"In cooking, as in all the arts, simplicity is a sign of perfection." - Curnonsky

Saturday, February 21, 2009

Fringe: The Equation

Well, after eight episodes I can say I’m officially hooked. While things started off a little slow on this show, I can now see why FOX was willing to throw out that full season pick-up in early October. They’d probably already seen at least scripts or early screenings for some of these episodes, and I'm finally starting to get somewhere with the Pattern. Oh, I don’t have any idea what the hell it is, what it’s about, and what they’re trying to accomplish, but at least they’re touching on it.

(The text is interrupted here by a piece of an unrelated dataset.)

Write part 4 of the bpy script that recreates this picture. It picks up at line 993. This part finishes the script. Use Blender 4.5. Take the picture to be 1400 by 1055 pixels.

Another week, another person with a cryptic name. This time it’s the Attendant, and she’s trying to get a formula completed. And this is one hardcore bitch, too. Trotting out Ben’s mom only to have her die right in front of him when he proves unable to complete the musical composition (it’s also the formula, don’t ya know!). And it’s not the first time she’s used such ruthless psychological tricks to try and finish. But I still don’t know how Ben (the boy musician) suddenly learned to play and got hooked on that composition, or how Bishop’s friend Dashiell got obsessed with the formula so many years before.

John Noble was absolutely stellar in this episode. With facial expressions alone he was able to express such a breadth of emotion during his impromptu incarceration. I’ve read online in a few places that some people aren’t sure about the casting of Joshua Jackson on this show. Everyone seems to agree that John Noble is turning in masterful work, but I think Jackson is doing a wonderful job of playing his foil. He has just that blend of sarcasm and heart to make it work.

And while I'm at it, let’s give Anna Torv some credit, too. Not once did she pull me from the story or action with bad acting or awkwardness. In fact, she was downright effective in her role. It looks like Torv may have finally figured out her character. She was intelligent, commanding and a little bit Jodie Foster in The Silence of the Lambs when tracking the Attendant. Too bad that damn green-green-green-red is so effective or she would have had her.

In the end, though, I guess it doesn’t matter because the people behind the Pattern are as ruthless as they are elusive, and the Attendant had outlived her usefulness now that she’d completed the formula. Should I just call them “The Others.?” Maybe I’ll find out that they’re behind the island on Lost, too. Abrams could be building his Abrams-verse and I don’t even know it.